Sunday, March 25, 2007

the bee-loud glade

The bees have come alive here this week - they are everywhere, buzzing by day and doing whatever it is that carpenter bees do in between layers of wood at night. All I know is you can *hear* it.

Serendipitously, while writing yesterday, I happened to reach a scene in my novel-in-progress referencing William Butler Yeats' poem, the Lake Isle of Innisfree. What wonderful words for these days, here in the bee-loud glade.

I will arise and go now, and go to Innisfree,
And a small cabin build there, of clay and wattles made;
Nine bean rows will I have there, a hive for the honey bee,
And live alone in the bee-loud glade.

And I shall have some peace there, for peace comes dropping slow,
Dropping from the veils of the morning to where the cricket sings;
There midnight's all a glimmer, and noon a purple glow,
And evening full of the linnet's wings.

I will arise and go now, for always night and day
I hear lake water lapping with low sounds by the shore;
While I stand on the roadway, or on the pavements gray,
I hear it in the deep heart's core.


Anonymous said...

And live alone in the bee-loud glade....

This poem wonderfully shows how much company you can have when living alone. :)

Carolyn Burns Bass said...

Billie!

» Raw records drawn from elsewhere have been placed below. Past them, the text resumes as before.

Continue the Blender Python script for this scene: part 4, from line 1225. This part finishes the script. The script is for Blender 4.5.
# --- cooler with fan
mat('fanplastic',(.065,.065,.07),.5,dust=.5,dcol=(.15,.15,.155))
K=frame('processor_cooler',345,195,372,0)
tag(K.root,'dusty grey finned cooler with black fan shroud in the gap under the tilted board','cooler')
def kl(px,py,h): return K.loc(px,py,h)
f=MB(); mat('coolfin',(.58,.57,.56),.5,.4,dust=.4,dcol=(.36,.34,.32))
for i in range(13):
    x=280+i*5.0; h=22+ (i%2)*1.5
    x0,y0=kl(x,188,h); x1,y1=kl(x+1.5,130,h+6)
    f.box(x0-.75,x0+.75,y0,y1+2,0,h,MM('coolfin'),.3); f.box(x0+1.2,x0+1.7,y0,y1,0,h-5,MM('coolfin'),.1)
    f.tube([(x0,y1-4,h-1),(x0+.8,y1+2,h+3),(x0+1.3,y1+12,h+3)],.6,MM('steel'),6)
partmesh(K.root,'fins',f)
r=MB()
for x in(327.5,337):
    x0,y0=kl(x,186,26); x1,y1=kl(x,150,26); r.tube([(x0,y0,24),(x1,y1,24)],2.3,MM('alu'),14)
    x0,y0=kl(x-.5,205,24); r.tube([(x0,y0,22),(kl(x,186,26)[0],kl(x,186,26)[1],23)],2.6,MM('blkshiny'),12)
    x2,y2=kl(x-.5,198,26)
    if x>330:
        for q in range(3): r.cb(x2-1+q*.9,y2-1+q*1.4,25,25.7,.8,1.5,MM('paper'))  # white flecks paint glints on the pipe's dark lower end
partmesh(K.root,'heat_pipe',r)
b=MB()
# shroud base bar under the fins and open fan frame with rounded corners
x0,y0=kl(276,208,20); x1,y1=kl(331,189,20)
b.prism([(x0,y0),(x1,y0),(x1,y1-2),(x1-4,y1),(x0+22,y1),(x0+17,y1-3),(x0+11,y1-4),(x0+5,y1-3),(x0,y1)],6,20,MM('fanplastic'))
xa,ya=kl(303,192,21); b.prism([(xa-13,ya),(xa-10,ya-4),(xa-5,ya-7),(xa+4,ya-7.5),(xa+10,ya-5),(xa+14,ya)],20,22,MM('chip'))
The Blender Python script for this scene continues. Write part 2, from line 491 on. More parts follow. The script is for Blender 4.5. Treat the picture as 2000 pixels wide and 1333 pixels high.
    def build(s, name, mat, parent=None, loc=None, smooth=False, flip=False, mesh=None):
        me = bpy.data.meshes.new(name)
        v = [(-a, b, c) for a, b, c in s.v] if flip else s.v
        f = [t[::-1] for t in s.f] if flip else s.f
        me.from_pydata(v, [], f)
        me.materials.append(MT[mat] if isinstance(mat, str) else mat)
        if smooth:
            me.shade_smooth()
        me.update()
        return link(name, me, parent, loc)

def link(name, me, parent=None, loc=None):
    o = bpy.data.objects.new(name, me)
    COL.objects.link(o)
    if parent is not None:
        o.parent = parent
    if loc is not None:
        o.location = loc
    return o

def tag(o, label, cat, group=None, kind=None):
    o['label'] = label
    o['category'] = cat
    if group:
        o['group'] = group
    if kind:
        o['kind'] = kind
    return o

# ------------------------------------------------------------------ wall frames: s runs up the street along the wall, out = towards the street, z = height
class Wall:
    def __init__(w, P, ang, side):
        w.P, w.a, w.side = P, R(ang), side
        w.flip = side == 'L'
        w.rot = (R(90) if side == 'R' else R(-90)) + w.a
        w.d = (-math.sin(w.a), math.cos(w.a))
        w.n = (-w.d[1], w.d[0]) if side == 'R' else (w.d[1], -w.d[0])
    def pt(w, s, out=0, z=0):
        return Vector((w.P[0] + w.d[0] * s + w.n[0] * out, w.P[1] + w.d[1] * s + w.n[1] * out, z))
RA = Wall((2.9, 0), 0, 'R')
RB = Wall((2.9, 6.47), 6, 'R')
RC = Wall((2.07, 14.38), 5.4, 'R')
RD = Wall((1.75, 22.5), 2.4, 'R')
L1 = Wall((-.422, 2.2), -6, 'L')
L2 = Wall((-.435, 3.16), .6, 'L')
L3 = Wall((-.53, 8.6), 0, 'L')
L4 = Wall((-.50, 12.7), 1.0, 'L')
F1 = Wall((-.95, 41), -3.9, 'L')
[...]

How wonderful to click your links at Backspace and discover your wonderful blog and website. I can't wait to get to know you better and read your work.

Someday I'll tell you about my one and only experience with carpenter bees.

billie said...

Jason, you're right about the poem. Standing out behind the barn in this season, even if the rest of the world is far away, the impression is like living in NYC!

Carolyn, thanks for visiting - I am loving the Backspace community and spend a little time each day clicking on links and discovering more about the members.

Would LOVE to hear your carpenter bee story! Feel free to share it right here. :)

Joni said...

The bee-loud glade. What a great way to say it! Such imagery with that. Thanks!

billie said...

Joni, bee-loud glade is my favorite in the poem, closely followed by the evening full of linnets' wings, and the deep heart's core.

Poetry at its best is potent stuff, and this one is, for me, a fine example.